Resourceful and mischievous, July soon becomes indispensable to her mistress. Together they live through the bloody Baptist War and through the violent and chaotic end of slavery. Taught to read and write so that she can help her mistress run the business, July remains bound to the plantation despite her "freedom." It is the arrival of a young English overseer, Robert Goodwin, that will dramatically change life in the great house for both July and her mistress. Prompted and provoked by her son's persistent questioning, July's heartache and resilience are gradually revealed in this extraordinarily powerful story of slavery, revolution, freedom, and love.

The questions and discussion topics that follow are designed to enhance your reading of Andrea Levy's The Long Song.


1. When a young woman asked the author how one could possibly take any pride in one's ancestry when all one's ancestors were slaves, she planted the seed that would eventually become The Long Song. By telling such a story and writing this novel, Andrea Levy wanted to make her questioner feel proud of her heritage. Discuss how the novel does this.

2. In Small Island, Andrea Levy told the story of Jamaicans in London just after World War II; in the The Long Song, she goes further back, to the nineteenth century. Both books explore the relationship among the Caribbean, Jamaica, and Britain. What did you learn from The Long Song that surprised you and that you didn't know before? How do you think novels bring the past to life in a way that history books don't?

3. When she was doing research for the novel, Andrea Levy found plenty of accounts of slavery in Jamaica by white plantation owners, but the voices of the plantations' slaves seemed silent or lost. In The Long Song she saw a way to fill the silence with a fictional voice, and to give us a sense of life as it was lived on a daily basis during the period. How successful is the novel in achieving both these aims?

4. July is clearly an unreliable narrator, but what does that mean? How did your feelings for her develop or change in the course of the novel?

5. Caroline Mortimer takes July away from her mother without any thought. Discuss how the relationship between master and servant develops. Does it change once July is "free"?

6. Discuss the author's use of language and of voice in the novel. How does she use humor in tackling the grim and disturbing subject of slavery?

7. Discuss the differences between men's power and women's power in The Long Song. Who are the most vulnerable characters?

8. What role does religion play in the novel?
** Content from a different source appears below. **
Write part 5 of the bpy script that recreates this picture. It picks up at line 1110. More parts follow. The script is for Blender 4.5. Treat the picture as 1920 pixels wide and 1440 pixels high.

What motivates the leaders of the Baptist revolution, some of whom are tortured for their abolitionist beliefs? What does Christianity mean to the characters?

9. What does Robert Goodwin learn about the nature of work and worth? How do his beliefs about coercion and punishment change? How is this reflected in his feelings for July?

10. In the novel, how do Jamaicans perceive England and the monarchy? What does living in England or leaving England mean to them? Who honors an English identity? Who rejects it?

11. What is special about the structure of the novel? What is the effect of the format, including Thomas's foreword and July's frequent comments aimed directly at the reader?

12. What do you think happened to Emily? Discuss how July portrays motherhood and fatherhood. How do the characters handle the estrangement between mothers and their children?

13. Discuss your own family legacies. What are the chapters that no one wants to speak of, as well as the ones that spark pride?